▶ **Your goal**: Print all entries word for word.

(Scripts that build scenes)
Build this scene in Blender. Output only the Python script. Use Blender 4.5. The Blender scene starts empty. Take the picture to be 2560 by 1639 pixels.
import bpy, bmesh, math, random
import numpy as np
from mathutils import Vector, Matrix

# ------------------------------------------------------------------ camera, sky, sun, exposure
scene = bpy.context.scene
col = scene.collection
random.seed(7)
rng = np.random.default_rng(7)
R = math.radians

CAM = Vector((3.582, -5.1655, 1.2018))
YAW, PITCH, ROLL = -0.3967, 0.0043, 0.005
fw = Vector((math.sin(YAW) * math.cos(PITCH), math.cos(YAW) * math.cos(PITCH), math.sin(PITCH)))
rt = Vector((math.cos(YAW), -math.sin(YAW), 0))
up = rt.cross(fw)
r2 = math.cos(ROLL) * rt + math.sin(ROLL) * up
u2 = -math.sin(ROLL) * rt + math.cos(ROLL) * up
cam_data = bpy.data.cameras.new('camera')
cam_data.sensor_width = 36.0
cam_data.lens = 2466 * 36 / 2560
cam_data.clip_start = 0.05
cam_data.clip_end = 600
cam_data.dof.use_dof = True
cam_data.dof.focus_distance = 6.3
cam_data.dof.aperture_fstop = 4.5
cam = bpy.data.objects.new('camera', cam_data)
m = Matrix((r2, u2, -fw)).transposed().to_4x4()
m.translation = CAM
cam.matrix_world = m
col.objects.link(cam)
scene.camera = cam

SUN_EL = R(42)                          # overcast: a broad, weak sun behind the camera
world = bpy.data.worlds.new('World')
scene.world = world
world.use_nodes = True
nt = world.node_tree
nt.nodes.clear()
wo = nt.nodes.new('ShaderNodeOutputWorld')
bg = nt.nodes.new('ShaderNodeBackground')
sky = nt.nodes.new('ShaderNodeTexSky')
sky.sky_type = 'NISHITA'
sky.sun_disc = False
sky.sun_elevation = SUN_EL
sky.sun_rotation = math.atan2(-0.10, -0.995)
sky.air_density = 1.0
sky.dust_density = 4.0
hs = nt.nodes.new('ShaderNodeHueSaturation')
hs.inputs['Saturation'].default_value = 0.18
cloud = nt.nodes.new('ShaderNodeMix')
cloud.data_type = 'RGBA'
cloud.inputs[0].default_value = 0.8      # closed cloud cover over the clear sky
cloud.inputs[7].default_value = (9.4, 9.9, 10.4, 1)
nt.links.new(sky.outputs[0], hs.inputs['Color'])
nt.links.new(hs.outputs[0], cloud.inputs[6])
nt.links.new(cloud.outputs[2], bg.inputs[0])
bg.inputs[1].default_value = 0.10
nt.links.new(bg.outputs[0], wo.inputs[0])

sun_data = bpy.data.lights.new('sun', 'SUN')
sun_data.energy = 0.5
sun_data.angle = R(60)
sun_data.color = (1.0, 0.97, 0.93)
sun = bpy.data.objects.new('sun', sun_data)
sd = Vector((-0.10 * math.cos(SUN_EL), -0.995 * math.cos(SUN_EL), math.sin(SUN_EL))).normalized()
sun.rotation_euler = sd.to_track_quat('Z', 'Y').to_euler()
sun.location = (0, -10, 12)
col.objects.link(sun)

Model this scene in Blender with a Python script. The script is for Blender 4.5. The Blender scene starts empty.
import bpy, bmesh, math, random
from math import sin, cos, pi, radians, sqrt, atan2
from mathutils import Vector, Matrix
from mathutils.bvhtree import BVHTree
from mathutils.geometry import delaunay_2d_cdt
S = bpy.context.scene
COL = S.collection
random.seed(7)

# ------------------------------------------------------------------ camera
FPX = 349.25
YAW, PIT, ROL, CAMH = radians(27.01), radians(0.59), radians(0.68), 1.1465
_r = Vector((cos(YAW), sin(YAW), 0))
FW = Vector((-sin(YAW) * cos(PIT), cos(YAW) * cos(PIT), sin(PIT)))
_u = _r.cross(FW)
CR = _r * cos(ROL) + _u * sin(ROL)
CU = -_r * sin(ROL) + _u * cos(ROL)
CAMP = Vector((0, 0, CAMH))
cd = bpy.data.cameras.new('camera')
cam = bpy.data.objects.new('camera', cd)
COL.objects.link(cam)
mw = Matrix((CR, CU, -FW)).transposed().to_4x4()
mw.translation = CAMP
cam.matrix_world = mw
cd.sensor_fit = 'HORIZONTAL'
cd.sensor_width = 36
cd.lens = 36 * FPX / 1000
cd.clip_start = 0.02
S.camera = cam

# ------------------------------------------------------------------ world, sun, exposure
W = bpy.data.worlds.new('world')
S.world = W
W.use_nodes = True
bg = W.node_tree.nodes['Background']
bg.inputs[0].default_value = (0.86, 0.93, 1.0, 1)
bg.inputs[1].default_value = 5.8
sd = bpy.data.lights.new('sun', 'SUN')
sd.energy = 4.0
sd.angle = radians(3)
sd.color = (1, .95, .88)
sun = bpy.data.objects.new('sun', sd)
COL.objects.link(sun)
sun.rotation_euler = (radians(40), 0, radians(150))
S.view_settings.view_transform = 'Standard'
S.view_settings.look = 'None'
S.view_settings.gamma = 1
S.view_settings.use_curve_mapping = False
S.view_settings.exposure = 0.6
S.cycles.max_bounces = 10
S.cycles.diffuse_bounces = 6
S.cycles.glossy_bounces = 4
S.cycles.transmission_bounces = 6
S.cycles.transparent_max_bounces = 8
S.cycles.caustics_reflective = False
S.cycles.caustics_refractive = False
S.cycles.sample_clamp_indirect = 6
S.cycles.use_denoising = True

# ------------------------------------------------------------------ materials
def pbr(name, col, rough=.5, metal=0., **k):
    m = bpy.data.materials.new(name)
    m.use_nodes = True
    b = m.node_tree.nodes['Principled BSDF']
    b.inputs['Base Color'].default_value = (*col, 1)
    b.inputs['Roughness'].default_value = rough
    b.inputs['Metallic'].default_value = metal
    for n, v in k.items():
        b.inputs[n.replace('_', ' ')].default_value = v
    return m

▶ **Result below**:
Build this scene in Blender. Output only the Python script. Use Blender 4.5. The Blender scene starts empty. Take the picture to be 2560 by 1639 pixels.
import bpy, bmesh, math, random
import numpy as np
from mathutils import Vector, Matrix

# ------------------------------------------------------------------ camera, sky, sun, exposure
scene = bpy.context.scene
col = scene.collection
random.seed(7)
rng = np.random.default_rng(7)
R = math.radians

CAM = Vector((3.582, -5.1655, 1.2018))
YAW, PITCH, ROLL = -0.3967, 0.0043, 0.005
fw = Vector((math.sin(YAW) * math.cos(PITCH), math.cos(YAW) * math.cos(PITCH), math.sin(PITCH)))
rt = Vector((math.cos(YAW), -math.sin(YAW), 0))
up = rt.cross(fw)
r2 = math.cos(ROLL) * rt + math.sin(ROLL) * up
u2 = -math.sin(ROLL) * rt + math.cos(ROLL) * up
cam_data = bpy.data.cameras.new('camera')
cam_data.sensor_width = 36.0
cam_data.lens = 2466 * 36 / 2560
cam_data.clip_start = 0.05
cam_data.clip_end = 600
cam_data.dof.use_dof = True
cam_data.dof.focus_distance = 6.3
cam_data.dof.aperture_fstop = 4.5
cam = bpy.data.objects.new('camera', cam_data)
m = Matrix((r2, u2, -fw)).transposed().to_4x4()
m.translation = CAM
cam.matrix_world = m
col.objects.link(cam)
scene.camera = cam

SUN_EL = R(42)                          # overcast: a broad, weak sun behind the camera
world = bpy.data.worlds.new('World')
scene.world = world
world.use_nodes = True
nt = world.node_tree
nt.nodes.clear()
wo = nt.nodes.new('ShaderNodeOutputWorld')
bg = nt.nodes.new('ShaderNodeBackground')
sky = nt.nodes.new('ShaderNodeTexSky')
sky.sky_type = 'NISHITA'
sky.sun_disc = False
sky.sun_elevation = SUN_EL
sky.sun_rotation = math.atan2(-0.10, -0.995)
sky.air_density = 1.0
sky.dust_density = 4.0
hs = nt.nodes.new('ShaderNodeHueSaturation')
hs.inputs['Saturation'].default_value = 0.18
cloud = nt.nodes.new('ShaderNodeMix')
cloud.data_type = 'RGBA'
cloud.inputs[0].default_value = 0.8      # closed cloud cover over the clear sky
cloud.inputs[7].default_value = (9.4, 9.9, 10.4, 1)
nt.links.new(sky.outputs[0], hs.inputs['Color'])
nt.links.new(hs.outputs[0], cloud.inputs[6])
nt.links.new(cloud.outputs[2], bg.inputs[0])
bg.inputs[1].default_value = 0.10
nt.links.new(bg.outputs[0], wo.inputs[0])

sun_data = bpy.data.lights.new('sun', 'SUN')
sun_data.energy = 0.5
sun_data.angle = R(60)
sun_data.color = (1.0, 0.97, 0.93)
sun = bpy.data.objects.new('sun', sun_data)
sd = Vector((-0.10 * math.cos(SUN_EL), -0.995 * math.cos(SUN_EL), math.sin(SUN_EL))).normalized()
sun.rotation_euler = sd.to_track_quat('Z', 'Y').to_euler()
sun.location = (0, -10, 12)
col.objects.link(sun)

Model this scene in Blender with a Python script. The script is for Blender 4.5. The Blender scene starts empty.
import bpy, bmesh, math, random
from math import sin, cos, pi, radians, sqrt, atan2
from mathutils import Vector, Matrix
from mathutils.bvhtree import BVHTree
from mathutils.geometry import delaunay_2d_cdt
S = bpy.context.scene
COL = S.collection
random.seed(7)

# ------------------------------------------------------------------ camera
FPX = 349.25
YAW, PIT, ROL, CAMH = radians(27.01), radians(0.59), radians(0.68), 1.1465
_r = Vector((cos(YAW), sin(YAW), 0))
FW = Vector((-sin(YAW) * cos(PIT), cos(YAW) * cos(PIT), sin(PIT)))
_u = _r.cross(FW)
CR = _r * cos(ROL) + _u * sin(ROL)
CU = -_r * sin(ROL) + _u * cos(ROL)
CAMP = Vector((0, 0, CAMH))
cd = bpy.data.cameras.new('camera')
cam = bpy.data.objects.new('camera', cd)
COL.objects.link(cam)
mw = Matrix((CR, CU, -FW)).transposed().to_4x4()
mw.translation = CAMP
cam.matrix_world = mw
cd.sensor_fit = 'HORIZONTAL'
cd.sensor_width = 36
cd.lens = 36 * FPX / 1000
cd.clip_start = 0.02
S.camera = cam

# ------------------------------------------------------------------ world, sun, exposure
W = bpy.data.worlds.new('world')
S.world = W
W.use_nodes = True
bg = W.node_tree.nodes['Background']
bg.inputs[0].default_value = (0.86, 0.93, 1.0, 1)
bg.inputs[1].default_value = 5.8
sd = bpy.data.lights.new('sun', 'SUN')
sd.energy = 4.0
sd.angle = radians(3)
sd.color = (1, .95, .88)
sun = bpy.data.objects.new('sun', sd)
COL.objects.link(sun)
sun.rotation_euler = (radians(40), 0, radians(150))
S.view_settings.view_transform = 'Standard'
S.view_settings.look = 'None'
S.view_settings.gamma = 1
S.view_settings.use_curve_mapping = False
S.view_settings.exposure = 0.6
S.cycles.max_bounces = 10
S.cycles.diffuse_bounces = 6
S.cycles.glossy_bounces = 4
S.cycles.transmission_bounces = 6
S.cycles.transparent_max_bounces = 8
S.cycles.caustics_reflective = False
S.cycles.caustics_refractive = False
S.cycles.sample_clamp_indirect = 6
S.cycles.use_denoising = True

# ------------------------------------------------------------------ materials
def pbr(name, col, rough=.5, metal=0., **k):
    m = bpy.data.materials.new(name)
    m.use_nodes = True
    b = m.node_tree.nodes['Principled BSDF']
    b.inputs['Base Color'].default_value = (*col, 1)
    b.inputs['Roughness'].default_value = rough
    b.inputs['Metallic'].default_value = metal
    for n, v in k.items():
        b.inputs[n.replace('_', ' ')].default_value = v
    return m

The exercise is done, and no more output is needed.